Records with scene code:
######
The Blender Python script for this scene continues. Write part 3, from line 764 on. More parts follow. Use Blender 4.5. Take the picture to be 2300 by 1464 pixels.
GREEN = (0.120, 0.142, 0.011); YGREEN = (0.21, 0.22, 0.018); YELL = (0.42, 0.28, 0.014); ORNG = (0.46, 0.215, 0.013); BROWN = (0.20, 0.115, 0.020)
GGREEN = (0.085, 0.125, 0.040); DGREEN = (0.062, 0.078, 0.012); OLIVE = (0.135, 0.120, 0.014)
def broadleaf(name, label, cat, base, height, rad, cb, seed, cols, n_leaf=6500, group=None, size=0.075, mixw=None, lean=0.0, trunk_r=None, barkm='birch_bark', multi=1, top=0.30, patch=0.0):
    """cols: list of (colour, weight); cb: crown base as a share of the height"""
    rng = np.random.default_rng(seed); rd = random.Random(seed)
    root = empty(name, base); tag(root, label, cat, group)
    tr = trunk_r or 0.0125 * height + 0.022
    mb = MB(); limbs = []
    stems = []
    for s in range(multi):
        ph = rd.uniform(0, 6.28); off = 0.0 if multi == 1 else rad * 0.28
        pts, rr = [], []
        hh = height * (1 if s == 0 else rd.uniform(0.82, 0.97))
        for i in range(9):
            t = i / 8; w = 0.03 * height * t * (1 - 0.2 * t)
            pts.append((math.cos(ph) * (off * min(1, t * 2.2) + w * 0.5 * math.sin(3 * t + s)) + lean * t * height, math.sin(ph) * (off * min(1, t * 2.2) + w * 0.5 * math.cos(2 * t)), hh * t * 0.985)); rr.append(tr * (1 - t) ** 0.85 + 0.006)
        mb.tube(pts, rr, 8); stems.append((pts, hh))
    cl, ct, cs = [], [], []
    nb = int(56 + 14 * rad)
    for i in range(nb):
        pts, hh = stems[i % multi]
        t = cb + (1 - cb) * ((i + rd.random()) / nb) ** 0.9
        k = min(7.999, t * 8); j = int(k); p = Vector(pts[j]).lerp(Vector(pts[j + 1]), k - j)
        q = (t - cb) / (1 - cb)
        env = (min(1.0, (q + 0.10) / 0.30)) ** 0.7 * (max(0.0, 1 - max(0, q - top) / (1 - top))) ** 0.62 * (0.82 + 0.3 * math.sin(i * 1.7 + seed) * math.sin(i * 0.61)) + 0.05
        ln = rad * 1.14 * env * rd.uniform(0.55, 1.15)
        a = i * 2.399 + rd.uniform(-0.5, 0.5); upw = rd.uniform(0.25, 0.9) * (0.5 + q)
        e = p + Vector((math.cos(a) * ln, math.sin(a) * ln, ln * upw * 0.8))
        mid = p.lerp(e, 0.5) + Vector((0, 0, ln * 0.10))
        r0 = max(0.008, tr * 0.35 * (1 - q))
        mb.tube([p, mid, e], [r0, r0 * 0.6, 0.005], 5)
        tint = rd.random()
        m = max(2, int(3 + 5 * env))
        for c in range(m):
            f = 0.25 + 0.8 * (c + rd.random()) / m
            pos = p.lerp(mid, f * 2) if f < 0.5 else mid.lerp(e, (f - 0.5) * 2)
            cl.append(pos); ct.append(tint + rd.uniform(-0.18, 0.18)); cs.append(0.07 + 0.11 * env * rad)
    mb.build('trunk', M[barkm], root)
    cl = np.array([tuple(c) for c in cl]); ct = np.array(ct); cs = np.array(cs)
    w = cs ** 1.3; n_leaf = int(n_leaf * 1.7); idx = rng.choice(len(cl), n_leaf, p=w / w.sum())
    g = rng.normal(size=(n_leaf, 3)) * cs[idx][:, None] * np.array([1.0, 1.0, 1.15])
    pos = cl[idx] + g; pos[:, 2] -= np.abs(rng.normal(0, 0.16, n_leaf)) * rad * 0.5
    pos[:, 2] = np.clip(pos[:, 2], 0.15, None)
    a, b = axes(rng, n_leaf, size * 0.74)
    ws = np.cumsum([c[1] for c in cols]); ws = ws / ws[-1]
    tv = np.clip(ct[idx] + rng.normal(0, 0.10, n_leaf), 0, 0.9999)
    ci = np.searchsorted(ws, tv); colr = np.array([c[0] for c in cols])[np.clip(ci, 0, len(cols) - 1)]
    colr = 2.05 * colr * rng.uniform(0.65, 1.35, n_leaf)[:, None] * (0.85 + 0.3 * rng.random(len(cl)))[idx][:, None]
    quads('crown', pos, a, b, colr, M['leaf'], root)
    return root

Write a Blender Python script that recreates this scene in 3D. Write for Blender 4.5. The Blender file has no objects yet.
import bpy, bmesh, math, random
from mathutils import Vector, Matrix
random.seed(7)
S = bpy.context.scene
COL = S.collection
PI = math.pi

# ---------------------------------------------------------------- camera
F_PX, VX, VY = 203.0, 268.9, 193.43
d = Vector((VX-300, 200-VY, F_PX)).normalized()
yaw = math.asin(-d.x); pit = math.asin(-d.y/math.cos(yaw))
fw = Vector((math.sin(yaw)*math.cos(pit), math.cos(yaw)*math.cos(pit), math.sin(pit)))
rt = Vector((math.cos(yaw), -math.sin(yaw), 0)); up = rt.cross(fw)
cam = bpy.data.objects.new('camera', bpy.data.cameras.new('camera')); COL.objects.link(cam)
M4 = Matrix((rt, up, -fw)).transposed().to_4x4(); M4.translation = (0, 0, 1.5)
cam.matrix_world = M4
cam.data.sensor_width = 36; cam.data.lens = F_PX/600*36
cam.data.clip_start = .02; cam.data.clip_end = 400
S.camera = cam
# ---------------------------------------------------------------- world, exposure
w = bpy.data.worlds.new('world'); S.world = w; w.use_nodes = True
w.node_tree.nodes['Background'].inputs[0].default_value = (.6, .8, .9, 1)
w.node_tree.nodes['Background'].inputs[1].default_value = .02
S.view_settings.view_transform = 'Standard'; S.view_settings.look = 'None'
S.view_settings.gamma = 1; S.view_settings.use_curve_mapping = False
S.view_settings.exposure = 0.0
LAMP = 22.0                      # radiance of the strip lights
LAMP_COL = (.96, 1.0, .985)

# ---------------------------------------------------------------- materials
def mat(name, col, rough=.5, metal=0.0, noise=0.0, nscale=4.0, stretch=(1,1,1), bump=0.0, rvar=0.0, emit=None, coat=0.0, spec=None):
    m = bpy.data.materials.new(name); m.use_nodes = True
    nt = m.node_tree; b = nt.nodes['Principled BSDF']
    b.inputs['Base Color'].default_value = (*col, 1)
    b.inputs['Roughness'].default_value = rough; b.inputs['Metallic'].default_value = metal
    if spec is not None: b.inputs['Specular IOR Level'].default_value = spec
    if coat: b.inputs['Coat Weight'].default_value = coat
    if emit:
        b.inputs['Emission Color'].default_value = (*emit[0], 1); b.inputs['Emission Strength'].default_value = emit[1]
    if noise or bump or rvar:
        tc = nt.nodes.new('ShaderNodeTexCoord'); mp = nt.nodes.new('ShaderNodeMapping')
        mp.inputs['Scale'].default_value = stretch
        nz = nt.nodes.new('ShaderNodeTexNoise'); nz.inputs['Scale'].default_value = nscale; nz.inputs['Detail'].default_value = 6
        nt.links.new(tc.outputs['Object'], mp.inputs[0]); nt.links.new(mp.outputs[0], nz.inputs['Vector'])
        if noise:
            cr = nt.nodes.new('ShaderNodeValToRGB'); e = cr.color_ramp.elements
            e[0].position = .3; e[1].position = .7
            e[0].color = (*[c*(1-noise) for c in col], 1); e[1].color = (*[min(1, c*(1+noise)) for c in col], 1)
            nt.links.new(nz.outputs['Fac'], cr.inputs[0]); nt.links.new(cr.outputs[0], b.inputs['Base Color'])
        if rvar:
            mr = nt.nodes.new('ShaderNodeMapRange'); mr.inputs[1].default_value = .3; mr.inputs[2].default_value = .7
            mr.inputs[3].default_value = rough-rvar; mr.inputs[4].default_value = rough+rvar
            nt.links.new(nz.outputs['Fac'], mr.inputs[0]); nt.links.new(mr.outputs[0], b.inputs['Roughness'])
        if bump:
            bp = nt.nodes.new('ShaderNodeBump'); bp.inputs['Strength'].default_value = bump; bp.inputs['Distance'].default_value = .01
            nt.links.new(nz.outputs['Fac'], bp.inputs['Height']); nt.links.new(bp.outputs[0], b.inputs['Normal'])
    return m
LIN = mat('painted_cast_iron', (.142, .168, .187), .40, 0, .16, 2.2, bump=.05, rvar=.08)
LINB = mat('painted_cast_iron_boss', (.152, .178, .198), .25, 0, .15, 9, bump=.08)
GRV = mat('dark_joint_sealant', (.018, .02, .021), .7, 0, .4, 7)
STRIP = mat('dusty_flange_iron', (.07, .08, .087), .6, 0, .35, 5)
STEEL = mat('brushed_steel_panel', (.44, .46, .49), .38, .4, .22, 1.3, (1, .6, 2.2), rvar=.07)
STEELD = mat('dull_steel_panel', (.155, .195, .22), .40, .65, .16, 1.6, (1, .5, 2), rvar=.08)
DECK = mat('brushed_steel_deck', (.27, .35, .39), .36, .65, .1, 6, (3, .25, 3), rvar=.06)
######
Requirement - Write out the lines above from the one containing "(1, .5, 2), rvar=.08)" through the last, exactly as they are.

Full solution -
STEELD = mat('dull_steel_panel', (.155, .195, .22), .40, .65, .16, 1.6, (1, .5, 2), rvar=.08)
DECK = mat('brushed_steel_deck', (.27, .35, .39), .36, .65, .1, 6, (3, .25, 3), rvar=.06)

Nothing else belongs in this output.